Избранное: Интервью с деятелями культуры и искусства - страница 11




– Вы всю жизнь в Москве. Вот сняли кое-где рекламу с домов, таджики взорвали асфальт, что бы ещё посоветовали градоначальству для удовольствия граждан сделать в этом городе?


– Понимаете, посоветовать градоначальнику – это попасть в страну Советов. Этот город уже Москвой назвать нельзя, этот город не Москва. Я действительно не могу жить ни в каких других местах, за границей пробовали и никак. С каждым годом этот город, который Москвой назвать нельзя, становится всё менее приспособленным к жизни в нём. По целому ряду параметров жить в этом городе невозможно. Мы живём здесь только потому, что у нас есть советская закалка, тараканье искусство выживания. Хотя уже и тараканы ушли из этого города. Раз на них так действуют вышки сотовой связи, значит они более тонко организованные существа, чем мы. Так что воздержусь от манифестов и советов, просто могу констатировать, что наша ситуация – посткатастрофическая, всё уже произошло. Для сваренного рака всё худшее позади.


– От музыки сегодняшней вашей было странное ощущение, восточное ощущение, что можно было бы назвать минимализмом. Одна фраза, одно время бесконечно повторяются с микроскопическими сдвигами в тоне и ладе. Это производит сгущение и времени и ощущения, а если не отвлекаться, но сосредоточиться, можно погрузиться в настоящую саньяму, когда всё линейное, начало, середина, конец, превращается в спиральное, а дневное сознание уходит в сновидческое, древнее состояние.

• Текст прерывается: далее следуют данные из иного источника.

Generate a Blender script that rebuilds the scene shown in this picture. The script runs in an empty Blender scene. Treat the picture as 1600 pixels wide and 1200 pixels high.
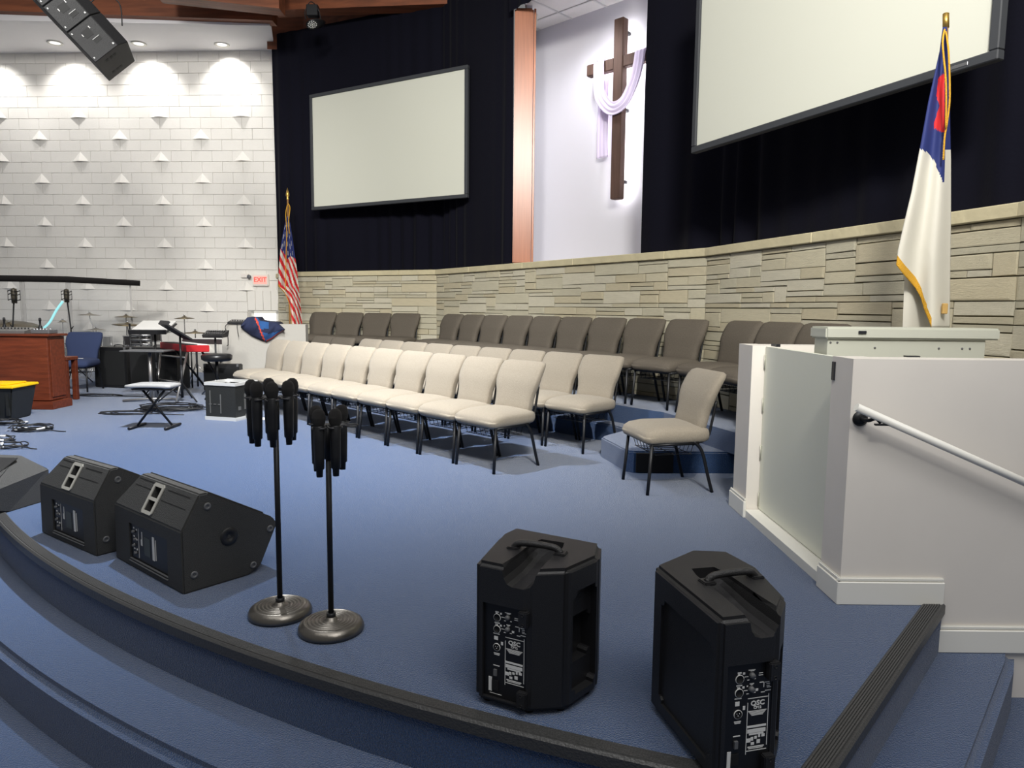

– Это верно. Действительно, это так. Но не обязательно это с Востоком соотносить и ассоциировать. Понимаете, хотя это осталось на Востоке, но это всегда было и на Западе, все эти архаические формы. Если взять какую – нибудь античность, старше 8 – го века до н.э., посмотреть эти архаические орнаменты и прочее, мы увидим повсеместность всего этого. Просто на Востоке это законсервировалось и сохранилось. Тут что ещё очень важно. Конечно, важен не текст, но контекст. Если в обычной музыке человек слушает некие структуры, которые ему предлагает композитор, то тут, в минималистской музыке, слушатель слышит не структуры, а своё собственное слушание. Конечно, это род медитации. Сам текст со своей структурой отходит на второй план, прячется за контекстуальными концентрическими движениями.


– Если музыка отходит от линейной структуры и открывает своей новой мантровостью пути к древнему состоянию, не в этом ли и смысл конца словесной эпохи. Шум ветра может стать важнее доклада о логике Гегеля.


– Совершенно это верно для пограничных ситуаций между сном и бодрствованием, но нам скорее надо говорить о западном, фронтальном таком взгляде, когда мы смотрим из кардинальной точки перспективы, и это противопоставляется расфокусированному взгляду шамана. Во взгляде шамана нет субъекта и объекта, там и объект и вы видятся в общей ситуации, вы составляете с ним одно. Так что дело всё-таки не во сне и бодрствовании, но в уходе от фронтального взгляда, порождающего субъект – объектные отношения. Всё это ведёт и к древности, и к началу новейшей эпохи.


– В связи с трактатом «Время Алисы», который для меня почему-то оказался наиболее интересным, хочется спросить о новейшем различении мальчика и девочки, о бытующем представлении, что матриархат давно уже здесь.


– Такие проявления в обществе, как феминизм, нельзя считать матриархатом, женщины просто присваивают некоторые мускульные функции, становятся на мужские места, так сказать. Они становятся сильнее, властнее, а мужья всё больше сидят с детьми и варят обеды. Это всё-таки совсем не матриархат, это совсем другое состояние сознания. То, что произошло в 20-м веке, сильно напоминает превращение женщин в мужчин, за счёт присвоения себе мужских функций, но к матриархату никакого отношения не имеет. Маргарет Тэтчер, как «железная леди», ничего из матриархата в себе не несёт. Понимаете, матриархат очень таинственное и непонятное для нашего времени дело. Когда мы говорим об амазонках, это тоже не то самое. Амазонки это не пережиток матриархата, а скорее реванш чисто идеологический. А что происходит? Происходит стирание гендерных различий, причём уже несколько веков подряд. Один японский мастер в 16 веке писал, что всё меньше и меньше разница между женскими и мужскими пульсами, что перестали различаться женские и мужские лекарства.